It is in Debian backports. I tried it a while back but the web interface felt a lot like cockpit and the command line didn't seem to have any advantages over virsh.
I've not used virsh, but have used cockpit on baremetal, didn't find it to bad.
Upto now, I've mainly concentrated on docker, which I do like, for it's ease of use. I see incus is starting to allow some docker things going forward.
I've also seen Truenas is going to use Incus (doesn't mean I think what Truenas does, then so should OMV) for me OMV is a lot better than Truenas, as I don't use ZFS, and a lot cleaner looking, it also works with my little JBOD system.
For me being a homelab person, I like to try new stuff out and thought if someone else has given Incus a go, then I could save myself some work, if it didn't work or needed a work around for it to function correctly.
While I am curious why the kvm plugin is hard to "read" or exactly what makes lxconsole easier to read, lxconsole isn't confined to the constraints of the OMV web interface. lxconsole seems to have advantages when using a cluster. Otherwise, I just see a lot of unneeded info if you are using a single node.
It's a me thing regarding the use of the plugin, I've not done loads of vm or lxc. The last lxc I did, I wanted to increase disk space, couldn't see how to do it, where I know you can from incus.
Regarding lxconsole, it just looked to me, easier to navigate, plus of course there seems to be more tutorials for Incus and lxconsole than OMV, but I can generally get my round OMV.
Canonical doesn't control lxc. They control lxd. Since the plugin isn't using lxd at all, I don't see how Ubuntu control is a problem.
My bad, I was under the impression lxc was a newer or subset of lxd.
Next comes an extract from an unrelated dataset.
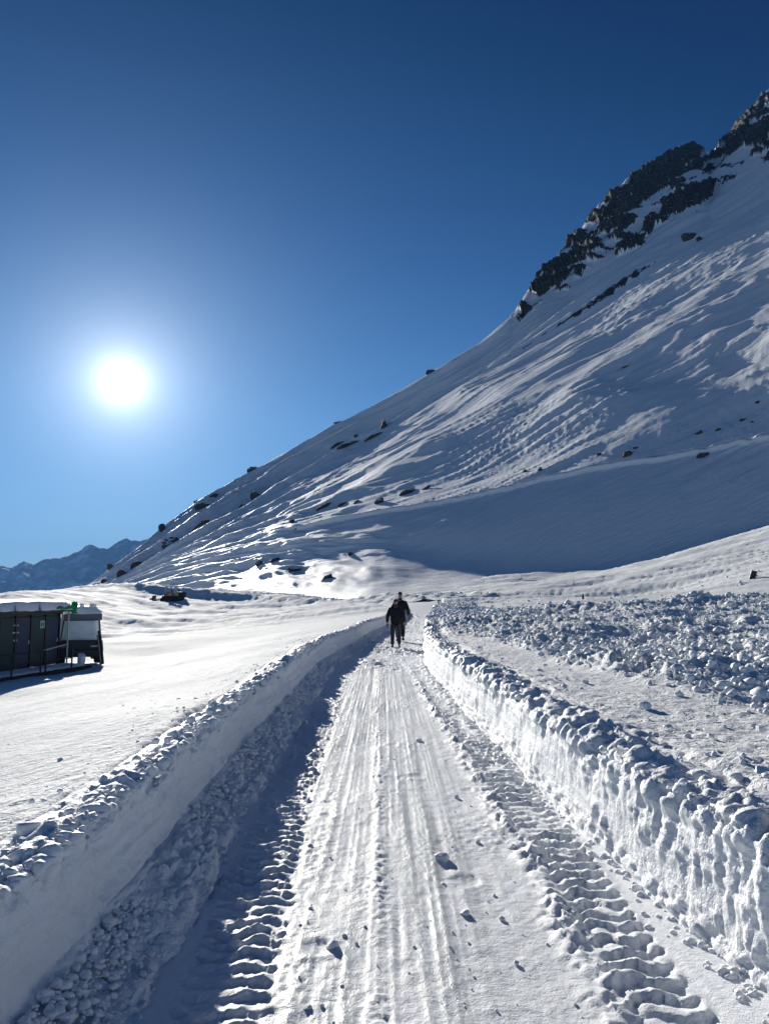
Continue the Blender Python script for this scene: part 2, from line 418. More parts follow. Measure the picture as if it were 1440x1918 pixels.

The kvm plugin works with virsh, the plugin itself, cockpit, virt-manger, or any other tool that supports libvirt.
Perhaps I'll spend some time looking at the above as well. Always nice to see whats out there.
Why? I bounce from omv kmv plugin to virsh to virt-manger to VMware to proxmox all day long and don't have issues with any of them. I try to make the plugin easy to use from my experience with those systems. I'm curious where I went wrong or somehow came up a system that is unusable enough to make people use a completely new system.
Like I said earlier, I'm a simple homelab person, who see's something and thinks I'll learn that, and give it a go, sometimes it clicks straight away, others not. If there is more than one way of doing something, then to me thats good.
The plugin is excellent, the same as the docker plugin is as well, but I also like Dockge for docker as well, and would of liked to jump between the 2, but I can't, so I've stuck with your compose plugin because it does all I want and more, but if the plugin used 'compose.yml' for the compose file, I could use either, but I'm grateful that OMV has some brilliant tools and maintainers.
I haven't written any code since I ran a BBS, so I get it, when someone couldn't always see the software as I saw it, especially as I used to hate writing documentation. Which is why I like forums and try and help where I can.
Obviously, it doesn't look as though anyone is interested in Incus, so I'll spin up some OMV vms and see how it goes.